_Work to do:_
Reproduce every line of the listing as written, apart from the pictures.

_Dataset content:_
════════

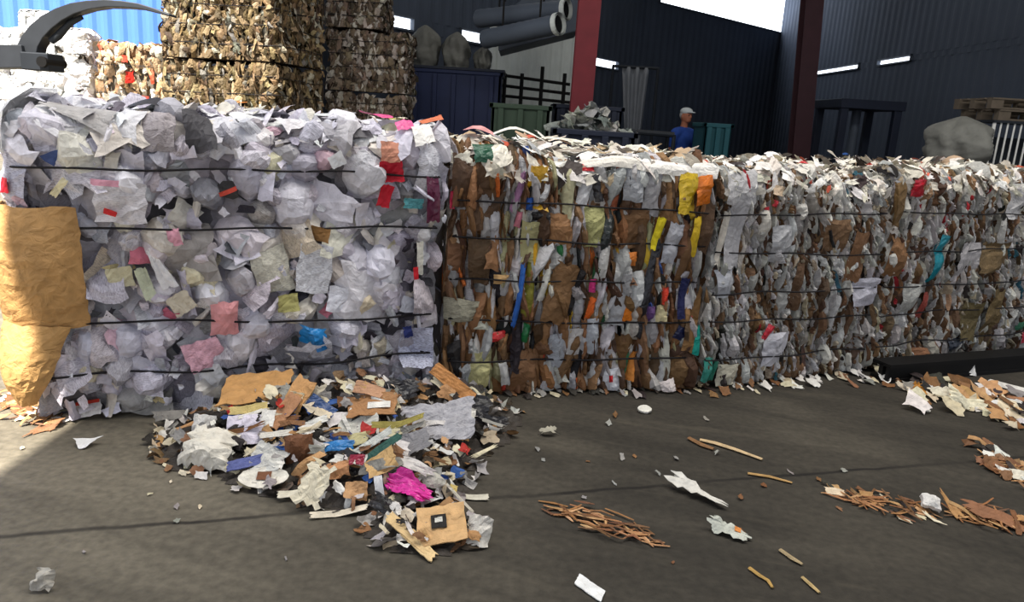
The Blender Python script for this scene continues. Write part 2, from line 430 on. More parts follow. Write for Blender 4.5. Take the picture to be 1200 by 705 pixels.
for i in range(560):
    u, z = rng.uniform(-.8, baleA.L+.02), rng.uniform(.02, topA+.4)
    rd = rng.random(); s_ = min(.24, rng.lognormal(-1.85, .35))
    col = jit(rng, WHITES[rng.integers(9)], 12)
    x = rng.random()
    if x < .025: col = jit(rng, (222, 186, 196), 14)
    elif x < .07: col = jit(rng, (214, 204, 178), 14)
    elif x < .17: col = jit(rng, GREYS[rng.integers(3)], 16)
    elif x < .185: col = jit(rng, (70, 68, 74), 14)
    if rd < .45:
        add(baleA, 'paper_wad', u, z, s_*1.1, s_*rng.uniform(.7, 1.2), rng.uniform(0, PI), col, off=rng.uniform(-.055, .02), tilt=rng.uniform(-.5, .5, 2), bulge=s_*.38, crease=.38, nf=4, shape='round', tuck=.05, n=7, ink=float(rng.random() < .35)*.6)
    elif rd < .75:
        add(baleA, 'paper_sheet', u, z, s_*1.2, s_*rng.uniform(.7, 1.3), rng.uniform(0, PI), col, off=rng.uniform(-.05, .025), tilt=rng.uniform(-.65, .65, 2), crease=.4, nf=4, n=6, tuck=.02, tear=.2, ink=float(rng.random() < .45)*.7)
    else:
        add(baleA, 'folded_leaf', u, z, rng.uniform(.02, .05), rng.uniform(.1, .26), rng.normal(0, .55), col, off=rng.uniform(-.03, .025), tilt=(rng.uniform(-1.2, 1.2), rng.uniform(-.2, .2)), bulge=.02, crease=.3, n=4, m=8, tear=.15)
for i in range(430):                                    # small torn bits
    u, z = rng.uniform(-.7, baleA.L+.02), rng.uniform(.02, topA+.35)
    s_ = rng.uniform(.025, .075); x = rng.random()
    col = jit(rng, WHITES[rng.integers(9)], 16)
    if x < .06: col = jit(rng, (60, 58, 64), 18)
    elif x < .10: col = jit(rng, (206, 120, 140), 18)
    elif x < .13: col = jit(rng, (206, 190, 140), 18)
    elif x < .15: col = jit(rng, (70, 86, 150), 18)
    add(baleA, 'paper_scrap', u, z, s_, s_*rng.uniform(.5, 2.4), rng.uniform(0, PI), col, off=rng.uniform(-.02, .03), tilt=rng.uniform(-.8, .8, 2), crease=.4, n=4, tear=.3, ink=float(rng.random() < .3)*.6)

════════

_Output of the task:_
The Blender Python script for this scene continues. Write part 2, from line 430 on. More parts follow. Write for Blender 4.5. Take the picture to be 1200 by 705 pixels.
for i in range(560):
    u, z = rng.uniform(-.8, baleA.L+.02), rng.uniform(.02, topA+.4)
    rd = rng.random(); s_ = min(.24, rng.lognormal(-1.85, .35))
    col = jit(rng, WHITES[rng.integers(9)], 12)
    x = rng.random()
    if x < .025: col = jit(rng, (222, 186, 196), 14)
    elif x < .07: col = jit(rng, (214, 204, 178), 14)
    elif x < .17: col = jit(rng, GREYS[rng.integers(3)], 16)
    elif x < .185: col = jit(rng, (70, 68, 74), 14)
    if rd < .45:
        add(baleA, 'paper_wad', u, z, s_*1.1, s_*rng.uniform(.7, 1.2), rng.uniform(0, PI), col, off=rng.uniform(-.055, .02), tilt=rng.uniform(-.5, .5, 2), bulge=s_*.38, crease=.38, nf=4, shape='round', tuck=.05, n=7, ink=float(rng.random() < .35)*.6)
    elif rd < .75:
        add(baleA, 'paper_sheet', u, z, s_*1.2, s_*rng.uniform(.7, 1.3), rng.uniform(0, PI), col, off=rng.uniform(-.05, .025), tilt=rng.uniform(-.65, .65, 2), crease=.4, nf=4, n=6, tuck=.02, tear=.2, ink=float(rng.random() < .45)*.7)
    else:
        add(baleA, 'folded_leaf', u, z, rng.uniform(.02, .05), rng.uniform(.1, .26), rng.normal(0, .55), col, off=rng.uniform(-.03, .025), tilt=(rng.uniform(-1.2, 1.2), rng.uniform(-.2, .2)), bulge=.02, crease=.3, n=4, m=8, tear=.15)
for i in range(430):                                    # small torn bits
    u, z = rng.uniform(-.7, baleA.L+.02), rng.uniform(.02, topA+.35)
    s_ = rng.uniform(.025, .075); x = rng.random()
    col = jit(rng, WHITES[rng.integers(9)], 16)
    if x < .06: col = jit(rng, (60, 58, 64), 18)
    elif x < .10: col = jit(rng, (206, 120, 140), 18)
    elif x < .13: col = jit(rng, (206, 190, 140), 18)
    elif x < .15: col = jit(rng, (70, 86, 150), 18)
    add(baleA, 'paper_scrap', u, z, s_, s_*rng.uniform(.5, 2.4), rng.uniform(0, PI), col, off=rng.uniform(-.02, .03), tilt=rng.uniform(-.8, .8, 2), crease=.4, n=4, tear=.3, ink=float(rng.random() < .3)*.6)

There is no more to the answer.